If cities don’t want homeless encampments they should help people, not punish them

This summer, homeless encampments in cities such as Vancouver and Los Angeles and others were dismantled.

The reasons varied. In Vancouver, it was fire hazard concerns on Hastings Street, a major artery in the Downtown Eastside, where the encampment had sprung up over several blocks.

In Los Angeles, the encampment was on city-owned land intended for other uses. There, officials have gone even further to curtail encampments, with the city council approving a ban on homeless encampments within 500 feet of schools and daycare centres.

Encampments of those experiencing homelessness have become a fixture in large cities as well as smaller communities. It should not be surprising that people who are unsheltered seek out the relative security, community and resources encampments can provide.

Yet, the ineffective, and often punitive, responses by various levels of government are alarming. These policy failures are most evident in the troubling encampment evictions occurring across North America.

More than 235,000 people are estimated to be homeless in Canada. In addition to these visibly homeless, another 450,000 to 900,000 are among the “hidden” homeless: those staying with family and friends because they have nowhere to live.

Policing not the answer

Our country has a housing crisis. Homelessness results from a severe shortage of affordable housing, poverty and insufficient support services. For people who end up homeless, it is a tortuous and difficult route.

A woman addresses the crowd during a protest against Vancouver’s removal of a homeless encampment on the sidewalks in the Downtown Eastside, August 16, 2022.
THE CANADIAN PRESS/Darryl Dyck

For many, their path to living on the streets starts with childhood trauma, mental health issues and substance misuse. For others, in low paying jobs with no savings or family support, they can be one pay cheque away from homelessness. Regardless of how they end up homeless, people deserve to be treated with dignity and understanding.

Instead, shockingly, police have been carting away belongings from encampments, leaving people with few options of where to stay, other than another street or park. Even worse, evictions have turned violent.

Los Angeles is not the only city that has tried to enforce bans on people sleeping in public space with so-called vagrancy by-laws. When Victoria tried to enforce city by-laws to that effect in 2005, homeless people took the city to court. The B.C. Supreme Court sided with the unhoused people, saying that it was an infringement of their rights.

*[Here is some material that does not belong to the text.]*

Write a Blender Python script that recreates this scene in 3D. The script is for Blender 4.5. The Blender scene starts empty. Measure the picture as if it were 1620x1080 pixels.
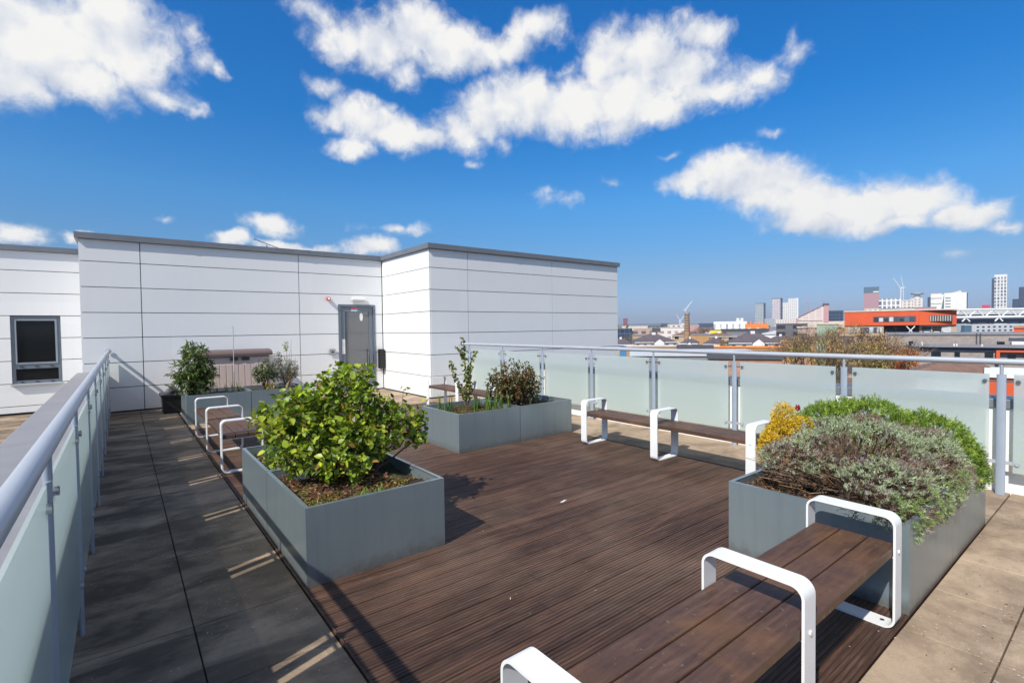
import bpy, bmesh, math, random
import numpy as np
from mathutils import Vector, Matrix
R = math.radians
rng = np.random.default_rng(7)
random.seed(7)
scene = bpy.context.scene
COL = scene.collection

# ------------------------------------------------------------------ camera
CAMZ = 1.6
FPX = 791.42                       # focal length in photo pixels (photo 1620 x 1080)
yaw, pit, rol = R(38.0036), R(-1.5697), R(-0.7059)
FW = Vector((math.sin(yaw)*math.cos(pit), math.cos(yaw)*math.cos(pit), math.sin(pit)))
rt0 = Vector((math.cos(yaw), -math.sin(yaw), 0)); up0 = rt0.cross(FW)
RT = rt0*math.cos(rol)+up0*math.sin(rol); UP = -rt0*math.sin(rol)+up0*math.cos(rol)
cd = bpy.data.cameras.new('camera'); cam = bpy.data.objects.new('camera', cd); COL.objects.link(cam)
cd.sensor_width = 36; cd.lens = 36*FPX/1620; cd.clip_start = .05; cd.clip_end = 30000
cam.matrix_world = Matrix(((RT.x, UP.x, -FW.x, 0), (RT.y, UP.y, -FW.y, 0), (RT.z, UP.z, -FW.z, CAMZ), (0, 0, 0, 1)))
scene.camera = cam

def ray(u, v): return FW + RT*((u-810)/FPX) + UP*((540-v)/FPX)
def at(u, v, D): return Vector((0, 0, CAMZ)) + ray(u, v)*D

# ------------------------------------------------------------------ light
SUN_EL = R(44.4); SUN_AZ = (-.9484, -.317)       # horizontal direction towards the sun
sd = bpy.data.lights.new('sun', 'SUN'); sd.energy = 4.6; sd.angle = R(.53); sd.color = (1, .94, .84)
sun = bpy.data.objects.new('sun', sd); COL.objects.link(sun)
sv = Vector((SUN_AZ[0]*math.cos(SUN_EL), SUN_AZ[1]*math.cos(SUN_EL), math.sin(SUN_EL)))
sun.rotation_euler = sv.to_track_quat('Z', 'Y').to_euler()
sun.location = sv*30
scene.view_settings.view_transform = 'Standard'
scene.view_settings.look = 'None'
scene.view_settings.exposure = .31
scene.view_settings.gamma = 1
scene.view_settings.use_curve_mapping = False
scene.render.engine = 'CYCLES'
scene.cycles.caustics_refractive = False
scene.cycles.caustics_reflective = False
scene.cycles.max_bounces = 8
scene.cycles.transparent_max_bounces = 12

# ------------------------------------------------------------------ node helper
class NT:
    def __init__(s, tree): s.t = tree; s.n = tree.nodes; s.l = tree.links
    def new(s, ty, **kw):
        n = s.n.new(ty)
        for k, v in kw.items(): setattr(n, k, v)
        return n
    def put(s, sock, v):
        if v is None: return
        if isinstance(v, bpy.types.NodeSocket): s.l.new(v, sock)
        elif isinstance(v, bpy.types.Node): s.l.new(v.outputs[0], sock)
        else: sock.default_value = v
    def math(s, op, a, b=None, c=None, clamp=False):
        n = s.new('ShaderNodeMath', operation=op); n.use_clamp = clamp
        s.put(n.inputs[0], a); s.put(n.inputs[1], b); s.put(n.inputs[2], c); return n.outputs[0]
    def vm(s, op, a, b=None, c=None):
        n = s.new('ShaderNodeVectorMath', operation=op)
        s.put(n.inputs[0], a); s.put(n.inputs[1], b); s.put(n.inputs[2], c)
        return n.outputs['Value'] if op in ('LENGTH', 'DOT_PRODUCT', 'DISTANCE') else n.outputs[0]
    def mix(s, f, a, b, bt='MIX'):
        n = s.new('ShaderNodeMix', data_type='RGBA', blend_type=bt)
        s.put(n.inputs[0], f); s.put(n.inputs[6], a); s.put(n.inputs[7], b); return n.outputs[2]
    def noise(s, vec, scale, detail=4, rough=.55, dist=0, dims='3D'):
        n = s.new('ShaderNodeTexNoise', noise_dimensions=dims)
        s.put(n.inputs['Vector'], vec); n.inputs['Scale'].default_value = scale
        n.inputs['Detail'].default_value = detail; n.inputs['Roughness'].default_value = rough
        n.inputs['Distortion'].default_value = dist; return n
    def ramp(s, f, stops, interp='LINEAR'):
        n = s.new('ShaderNodeValToRGB'); n.color_ramp.interpolation = interp
        el = n.color_ramp.elements
        while len(el) < len(stops): el.new(.5)
        for e, (p, c) in zip(el, stops):
            e.position = p; e.color = (c, c, c, 1) if isinstance(c, (int, float)) else (*c, 1)
        s.put(n.inputs[0], f); return n.outputs[0]
    def smooth(s, x, lo, hi):
        n = s.new('ShaderNodeMapRange', interpolation_type='SMOOTHSTEP')
        s.put(n.inputs[0], x); n.inputs[1].default_value = lo; n.inputs[2].default_value = hi; return n.outputs[0]
def c4(c): return (*c, 1)

# ------------------------------------------------------------------ world: sky with clouds
w = bpy.data.worlds.new("World"); scene.world = w; w.use_nodes = True
T = NT(w.node_tree); T.n.clear()
out = T.new('ShaderNodeOutputWorld'); bg = T.new('ShaderNodeBackground'); T.l.new(bg.outputs[0], out.inputs[0])
sky = T.new('ShaderNodeTexSky', sky_type='NISHITA'); sky.sun_disc = False
sky.sun_elevation = SUN_EL; sky.sun_rotation = math.atan2(SUN_AZ[0], SUN_AZ[1])
sky.air_density = 1.0; sky.dust_density = .35; sky.ozone_density = 2.2; sky.altitude = 50
BGS = .105
bg.inputs[1].default_value = BGS
hs = T.new('ShaderNodeHueSaturation'); hs.inputs['Saturation'].default_value = 1.22; hs.inputs['Value'].default_value = .92
T.l.new(sky.outputs[0], hs.inputs['Color'])
tc = T.new('ShaderNodeTexCoord')
sep = T.new('ShaderNodeSeparateXYZ'); T.l.new(tc.outputs['Generated'], sep.inputs[0])
az = T.math('ARCTAN2', sep.outputs[0], sep.outputs[1]); el = T.math('ARCSINE', sep.outputs[2])
cmb = T.new('ShaderNodeCombineXYZ'); T.put(cmb.inputs[0], az); T.put(cmb.inputs[1], el)
P0 = cmb.outputs[0]
n1 = T.noise(P0, 7, 5, .6); n2 = T.noise(P0, 30, 4, .6)
off = T.vm('SUBTRACT', n1.outputs['Color'], (.5, .5, .5)); off2 = T.vm('SUBTRACT', n2.outputs['Color'], (.5, .5, .5))
PW = T.vm('MULTIPLY_ADD', off, (.10, .07, 0), P0); PW = T.vm('MULTIPLY_ADD', off2, (.022, .018, 0), PW)
CL = [(40,45,125,85,1.1),(170,50,105,75,1.1),(110,125,110,45,1),(10,120,90,50,1),(225,95,62,62,1),(295,50,32,26,.55),(315,88,26,22,.5),
 (342,104,20,14,.5),(250,150,60,22,.7),(305,172,24,12,.5),(150,160,45,22,.6),
 (495,10,38,30,.6),(535,55,48,42,.85),(595,62,70,50,1),(655,55,62,50,1),(705,78,60,45,1),(760,85,50,32,.9),(645,115,38,26,.8),
 (808,78,45,28,.8),(845,52,42,34,.85),(508,140,26,18,.55),
 (520,190,36,24,.8),(580,195,58,40,1),(625,218,62,32,1),(560,236,52,18,.8),(675,222,42,20,.85),(722,205,45,34,.95),(765,182,56,42,1),
 (825,168,80,48,1.1),(905,172,78,46,1.1),(795,228,28,16,.6),(885,120,30,14,.4),
 (962,100,52,56,1),(1012,98,60,50,1),(990,150,80,52,1.1),(1098,58,46,36,.9),(1075,120,60,46,1),(1135,142,66,34,.9),(1195,122,50,22,.75),
 (985,192,45,26,.75),(1050,165,45,30,.9),(1235,116,16,8,.45),
 (1085,288,48,22,1),(1150,278,72,36,1.15),(1215,292,82,42,1.15),(1290,315,92,40,1.1),(1380,322,90,36,1.1),(1450,322,76,32,1.05),
 (1530,342,62,22,.9),(1590,356,34,10,.6),(1290,348,80,20,.8),(1420,355,70,14,.75),
 (902,310,32,16,.5),(872,298,22,8,.35),(966,285,14,10,.4),(1060,243,24,7,.35),(1270,88,36,16,.35),(1275,60,12,14,.3),(1220,210,24,8,.45),(745,255,14,9,.35),
 (25,376,58,20,1),(115,380,20,10,.7),(362,380,32,14,.95),(430,356,50,18,.85),(470,392,70,10,.9),(588,394,44,15,1),(634,366,52,11,.55),(262,347,22,8,.4),(1500,402,44,8,.3),
 (1980,300,120,50,1),(-120,90,120,90,1),(1950,80,160,60,1)]
def azel(u, v):
    d = ray(u, v).normalized(); return math.atan2(d.x, d.y), math.asin(d.z)
def cloudfield(vec):
    acc = None
    for (u, v, ru, rv, s) in CL:
        a, e = azel(u, v); a2, _ = azel(u+ru, v); a1, _ = azel(u-ru, v); _, e2 = azel(u, v-rv); _, e1 = azel(u, v+rv)
        ra = max(abs(a2-a1)/2, .008)*1.38; re = max(abs(e2-e1)/2, .006)*1.38
        q = T.vm('MULTIPLY_ADD', vec, (1/ra, 1/re, 0), (-a/ra, -e/re, 0))
        g = T.math('MULTIPLY_ADD', T.vm('LENGTH', q), -s, s)
        acc = g if acc is None else T.math('SMOOTH_MAX', acc, g, .12)
    return acc
F = cloudfield(PW)
fb = T.noise(P0, 10, 9, .60, .25); fbf = T.math('SUBTRACT', fb.outputs[0], .5)
fine = T.noise(P0, 34, 8, .62, .5)
den = T.math('MULTIPLY_ADD', fbf, .95, F)
den = T.math('MULTIPLY_ADD', T.math('SUBTRACT', fine.outputs[0], .5), .55, den)
# unseen cumulus added overhead and behind to make the blue fill light neutral
back = T.smooth(T.vm('DOT_PRODUCT', tc.outputs['Generated'], tuple(Vector((FW.x, FW.y, 0)).normalized())), .42, .12)
cn = T.noise(tc.outputs['Generated'], 3.2, 7, .6, .3)
oth = T.math('MULTIPLY', T.smooth(cn.outputs[0], .48, .60), back)
den = T.math('MAXIMUM', den, T.math('MULTIPLY', oth, .8))
alpha = T.smooth(den, .03, .66)
# light and dark of the clouds: optical depth grows to the base, tops catch the sun
PS = T.vm('ADD', P0, (-.018, .03, 0))
fb2 = T.noise(PS, 10, 5, .55, .25)
fl = T.noise(P0, 5, 4, .5); fl2 = T.noise(PS, 5, 4, .5)
lit = T.math('MULTIPLY_ADD', T.math('SUBTRACT', fb.outputs[0], fb2.outputs[0]), .8, .60)
lit = T.math('MULTIPLY_ADD', T.math('SUBTRACT', fl.outputs[0], fl2.outputs[0]), 2.2, lit)
lit = T.math('MULTIPLY_ADD', T.math('SUBTRACT', den, .5), .30, lit)
ccol = T.ramp(lit, [(.12, (.50, .56, .68)), (.5, (.74, .78, .86)), (.82, (1, .99, .97))])
Fu = cloudfield(T.vm('ADD', PW, (-.012, .045, 0)))
lit = T.math('MULTIPLY_ADD', T.math('SUBTRACT', F, Fu), .22, lit)
lit = T.math('MULTIPLY_ADD', T.math('SUBTRACT', fine.outputs[0], .5), .35, lit)
ccol = T.ramp(lit, [(.10, (.52, .58, .70)), (.5, (.76, .80, .88)), (.85, (1, .99, .97))])
csc = T.vm('MULTIPLY', ccol, (.76/BGS,)*3)
q = 1/1.5
tone = T.ramp(T.math('DIVIDE', el, math.pi/2), [(0, (.38*q, .52*q, .98*q)), (.02, (.40*q, .53*q, .96*q)), (.062, (.47*q, .60*q, .80*q)), (.148, (.40*q, .88*q, 1.14*q)),
    (.244, (.10*q, .86*q, 1.28*q)), (.36, (.06*q, .90*q, 1.4*q)), (.50, (.5*q, .85*q, 1.1*q)), (1, (.8*q, .85*q, .95*q))])
skyb = T.vm('MULTIPLY', T.vm('MULTIPLY', hs.outputs[0], tone), (1.5, 1.5, 1.5))
skyc = T.mix(alpha, skyb, csc)
T.l.new(skyc, bg.inputs[0])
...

A similar court decision occurred in 2021 when residents of a CRAB Park encampment in Vancouver’s Downtown Eastside challenged an injunction by the Vancouver Parks Board forcing an eviction. Elsewhere in British Columbia, the city of Prince George was forced to apologize for the trauma it caused by destroying part of an encampment even though a judge ruled that the encampment must remain because there is not enough adequate accessible housing in the city to justify its closure.

Dismantling encampments has a dire impact on people’s lives. It severs social relationships, causes stress, and increases fear and distrust of authorities. It dehumanizes unhoused populations even more.

Long-term solutions needed

It is clear that dismantling encampments is not the answer. Some people, even if they have been provided with shelter, will opt for encampments. In other cases, which occurred in Vancouver this summer, there was no shelters or other housing available. And in previous encampment evictions, some residents were offered substandard SRO housing, the same kind of housing some were fleeing when they opted for living on the streets.

By-laws and practices which target activities like sleeping on streets, parks or in cars and panhandling criminalize individuals. And the consequences of criminalizing homelessness disproportionately falls on racialized people. Marginalized communities often face discrimination in accessing housing and other services which is compounded if they have a criminal record due to homelessness.

Ten per cent of the off-reserve First Nation and Inuit populations have experienced homelessness in Canada. In 2020, the last year that a homeless count was conducted in Vancouver, 39 per cent of the city’s homeless population was Indigenous even though they comprise two per cent of the total population.

People who identified as Black, Hispanic and Arab were also significantly over-represented compared to their percentage of the general population.

As the federal Housing Advocate Marie-Josée Houle said in a September visit to Vancouver’s homeless encampments, “the housing system has failed everyone there.” Homeless encampments have become a last resort because of lack of better housing alternatives. The shelter system is overcrowded and too restrictive for many people.

But sanctioning encampments should not be the only solution. Encampments can be unsafe and dangerous places, and provide little opportunity for moving out of homelessness. We need a holistic approach to ending homelessness that addresses the reasons for homelessness.

For those who fall into homelessness out of economic necessity we need more plentiful affordable rental housing, rental assistance and stronger rent controls to ensure that renters’ rights are upheld. For those struggling with multiple health and substance issues, we need more supportive housing.

For Indigenous people experiencing homelessness we need more, better funded, and culturally appropriate housing and services. For those ending up in encampments we need to ensure, at the very least, that their rights are upheld.

Homeless encampments are not going to go away any time soon. The federal government has already declared housing to be a human right. We must work to end homelessness now.